Data section —

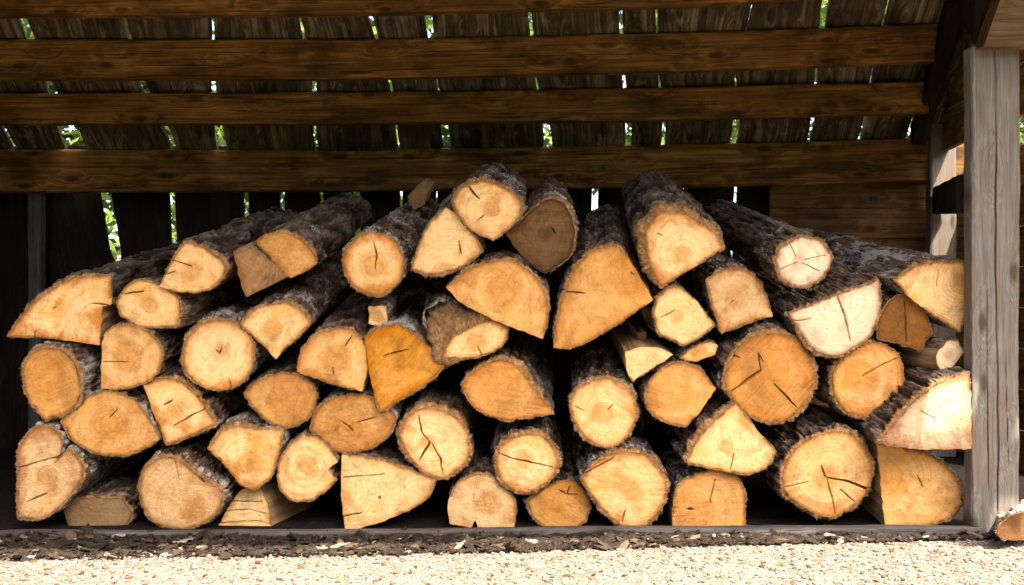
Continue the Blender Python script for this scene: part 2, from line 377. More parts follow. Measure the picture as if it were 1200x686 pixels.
def stones(name, mat, n, xr, yfun, smin, smax, flat, tintfun, seed, label, cat, elong=1.0, zbase=0.0):
    r = np.random.default_rng(seed)
    base = []; ph = (1 + 5 ** 0.5) / 2
    for a in (-1, 1):
        for c in (-ph, ph): base += [(0, a, c), (a, c, 0), (c, 0, a)]
    base = np.array(base, float); base /= np.linalg.norm(base[0])
    from itertools import combinations
    tri = []
    for i, j, k in combinations(range(12), 3):
        dd = [np.linalg.norm(base[i] - base[j]), np.linalg.norm(base[j] - base[k]), np.linalg.norm(base[i] - base[k])]
        if max(dd) < 1.2:
            nrm = np.cross(base[j] - base[i], base[k] - base[i])
            tri.append((i, j, k) if nrm.dot(base[i]) > 0 else (i, k, j))
    tri = np.array(tri)
    X = r.uniform(xr[0], xr[1], n); Y = yfun(r, X); S = smin * (smax / smin) ** (r.random(n) ** 4.2)
    an = r.uniform(0, 6.283, n); ca, sa = np.cos(an), np.sin(an)
    sc = np.stack([S * r.uniform(0.8, 1.3, n) * elong, S * r.uniform(0.6, 1.0, n), S * r.uniform(0.6, 1.0, n) * flat], 1)
    loc = base[None] * (1 + 0.28 * (r.random((n, 12, 1)) - 0.5)) * sc[:, None, :]
    tl = r.normal(0, 0.25, n)[:, None]; lz = loc[..., 2] + loc[..., 0] * tl
    x = loc[..., 0] * ca[:, None] - loc[..., 1] * sa[:, None]; y = loc[..., 0] * sa[:, None] + loc[..., 1] * ca[:, None]
    V = np.stack([x + X[:, None], y + Y[:, None], lz + zbase + (S * flat * 0.35)[:, None]], -1).reshape(-1, 3)
    T = (tri[None] + (np.arange(n) * 12)[:, None, None]).reshape(-1, 3)
    o = mesh_obj(name, V, T, mat, None, {'tint': np.repeat(tintfun(r, n), 12)}, (0, 2.5, 0), smooth=False)
    o['kind'] = 'stuff'; o['label'] = label; o['category'] = cat; return o

def soil_edge(X): return np.interp(X, [-3.2, -1.4, -0.5, 0.0, 0.6, 1.0, 1.3, 2.0], [2.58, 2.62, 2.65, 2.70, 2.775, 2.815, 2.84, 2.9])
stones('gravel', M['stone'], 60000, (-1.9, 1.9), lambda r, X: 2.15 + (soil_edge(X) + 0.015 - 2.15) * r.random(len(X)), 0.0010, 0.0085, 0.7,
       lambda r, n: r.random(n), 3, 'pale sunlit gravel in front of the wood shed', 'gravel')
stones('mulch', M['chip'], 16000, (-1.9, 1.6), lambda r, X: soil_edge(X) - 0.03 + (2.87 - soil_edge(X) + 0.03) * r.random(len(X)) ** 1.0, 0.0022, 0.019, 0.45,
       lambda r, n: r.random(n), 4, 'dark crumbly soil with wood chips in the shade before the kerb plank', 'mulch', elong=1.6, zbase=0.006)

# ------------------------------------------------------------------ the shed
shed = empty('wood_shed', (0, 3.4, 0), 'open fronted shed of rough brown timbers and gappy boards sheltering the firewood', 'shed')
# purlins: (photo x, top y, bottom y) along each one, and its depth
PURL = [([(-160, -34, 18), (400, -35, 16), (800, -46, 6), (1105, -60, -14)], 3.62),
        ([(-160, 46, 92), (400, 46, 92), (800, 38, 83), (1100, 27, 71)], 3.82),
        ([(-160, 109, 145), (400, 108, 145), (800, 102, 140), (1088, 95, 132)], 4.00),
        ([(-160, 174, 226), (400, 176, 224), (800, 169, 219), (1093, 162, 212)], 4.25)]
for i, (pl, Y) in enumerate(PURL):
    xs = np.arange(-160, pl[-1][0] + 1, 18.0)
    if xs[-1] < pl[-1][0]: xs = np.append(xs, pl[-1][0])
    X0 = [p[0] for p in pl]
    yt = np.interp(xs, X0, [p[1] for p in pl]); yb = np.interp(xs, X0, [p[2] for p in pl])
    k = np.ones(5) / 5
    yt = np.convolve(np.pad(yt, 2, 'edge'), k, 'valid'); yb = np.convolve(np.pad(yb, 2, 'edge'), k, 'valid')
    c = np.array([P(x, (a + b) / 2, Y) for x, a, b in zip(xs, yt, yb)]); hw = (yb - yt) / 2 * Y / F
    c[:, 1] += 0.03
    pk = Planks(); pk.add(c, np.stack([0 * hw, 0 * hw, hw], 1), (0, 0.03, 0), 0.003, 11 + i); pk.build('purlin', M['beam'], shed)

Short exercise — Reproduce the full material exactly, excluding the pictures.

Reply —
Continue the Blender Python script for this scene: part 2, from line 377. More parts follow. Measure the picture as if it were 1200x686 pixels.
def stones(name, mat, n, xr, yfun, smin, smax, flat, tintfun, seed, label, cat, elong=1.0, zbase=0.0):
    r = np.random.default_rng(seed)
    base = []; ph = (1 + 5 ** 0.5) / 2
    for a in (-1, 1):
        for c in (-ph, ph): base += [(0, a, c), (a, c, 0), (c, 0, a)]
    base = np.array(base, float); base /= np.linalg.norm(base[0])
    from itertools import combinations
    tri = []
    for i, j, k in combinations(range(12), 3):
        dd = [np.linalg.norm(base[i] - base[j]), np.linalg.norm(base[j] - base[k]), np.linalg.norm(base[i] - base[k])]
        if max(dd) < 1.2:
            nrm = np.cross(base[j] - base[i], base[k] - base[i])
            tri.append((i, j, k) if nrm.dot(base[i]) > 0 else (i, k, j))
    tri = np.array(tri)
    X = r.uniform(xr[0], xr[1], n); Y = yfun(r, X); S = smin * (smax / smin) ** (r.random(n) ** 4.2)
    an = r.uniform(0, 6.283, n); ca, sa = np.cos(an), np.sin(an)
    sc = np.stack([S * r.uniform(0.8, 1.3, n) * elong, S * r.uniform(0.6, 1.0, n), S * r.uniform(0.6, 1.0, n) * flat], 1)
    loc = base[None] * (1 + 0.28 * (r.random((n, 12, 1)) - 0.5)) * sc[:, None, :]
    tl = r.normal(0, 0.25, n)[:, None]; lz = loc[..., 2] + loc[..., 0] * tl
    x = loc[..., 0] * ca[:, None] - loc[..., 1] * sa[:, None]; y = loc[..., 0] * sa[:, None] + loc[..., 1] * ca[:, None]
    V = np.stack([x + X[:, None], y + Y[:, None], lz + zbase + (S * flat * 0.35)[:, None]], -1).reshape(-1, 3)
    T = (tri[None] + (np.arange(n) * 12)[:, None, None]).reshape(-1, 3)
    o = mesh_obj(name, V, T, mat, None, {'tint': np.repeat(tintfun(r, n), 12)}, (0, 2.5, 0), smooth=False)
    o['kind'] = 'stuff'; o['label'] = label; o['category'] = cat; return o

def soil_edge(X): return np.interp(X, [-3.2, -1.4, -0.5, 0.0, 0.6, 1.0, 1.3, 2.0], [2.58, 2.62, 2.65, 2.70, 2.775, 2.815, 2.84, 2.9])
stones('gravel', M['stone'], 60000, (-1.9, 1.9), lambda r, X: 2.15 + (soil_edge(X) + 0.015 - 2.15) * r.random(len(X)), 0.0010, 0.0085, 0.7,
       lambda r, n: r.random(n), 3, 'pale sunlit gravel in front of the wood shed', 'gravel')
stones('mulch', M['chip'], 16000, (-1.9, 1.6), lambda r, X: soil_edge(X) - 0.03 + (2.87 - soil_edge(X) + 0.03) * r.random(len(X)) ** 1.0, 0.0022, 0.019, 0.45,
       lambda r, n: r.random(n), 4, 'dark crumbly soil with wood chips in the shade before the kerb plank', 'mulch', elong=1.6, zbase=0.006)

# ------------------------------------------------------------------ the shed
shed = empty('wood_shed', (0, 3.4, 0), 'open fronted shed of rough brown timbers and gappy boards sheltering the firewood', 'shed')
# purlins: (photo x, top y, bottom y) along each one, and its depth
PURL = [([(-160, -34, 18), (400, -35, 16), (800, -46, 6), (1105, -60, -14)], 3.62),
        ([(-160, 46, 92), (400, 46, 92), (800, 38, 83), (1100, 27, 71)], 3.82),
        ([(-160, 109, 145), (400, 108, 145), (800, 102, 140), (1088, 95, 132)], 4.00),
        ([(-160, 174, 226), (400, 176, 224), (800, 169, 219), (1093, 162, 212)], 4.25)]
for i, (pl, Y) in enumerate(PURL):
    xs = np.arange(-160, pl[-1][0] + 1, 18.0)
    if xs[-1] < pl[-1][0]: xs = np.append(xs, pl[-1][0])
    X0 = [p[0] for p in pl]
    yt = np.interp(xs, X0, [p[1] for p in pl]); yb = np.interp(xs, X0, [p[2] for p in pl])
    k = np.ones(5) / 5
    yt = np.convolve(np.pad(yt, 2, 'edge'), k, 'valid'); yb = np.convolve(np.pad(yb, 2, 'edge'), k, 'valid')
    c = np.array([P(x, (a + b) / 2, Y) for x, a, b in zip(xs, yt, yb)]); hw = (yb - yt) / 2 * Y / F
    c[:, 1] += 0.03
    pk = Planks(); pk.add(c, np.stack([0 * hw, 0 * hw, hw], 1), (0, 0.03, 0), 0.003, 11 + i); pk.build('purlin', M['beam'], shed)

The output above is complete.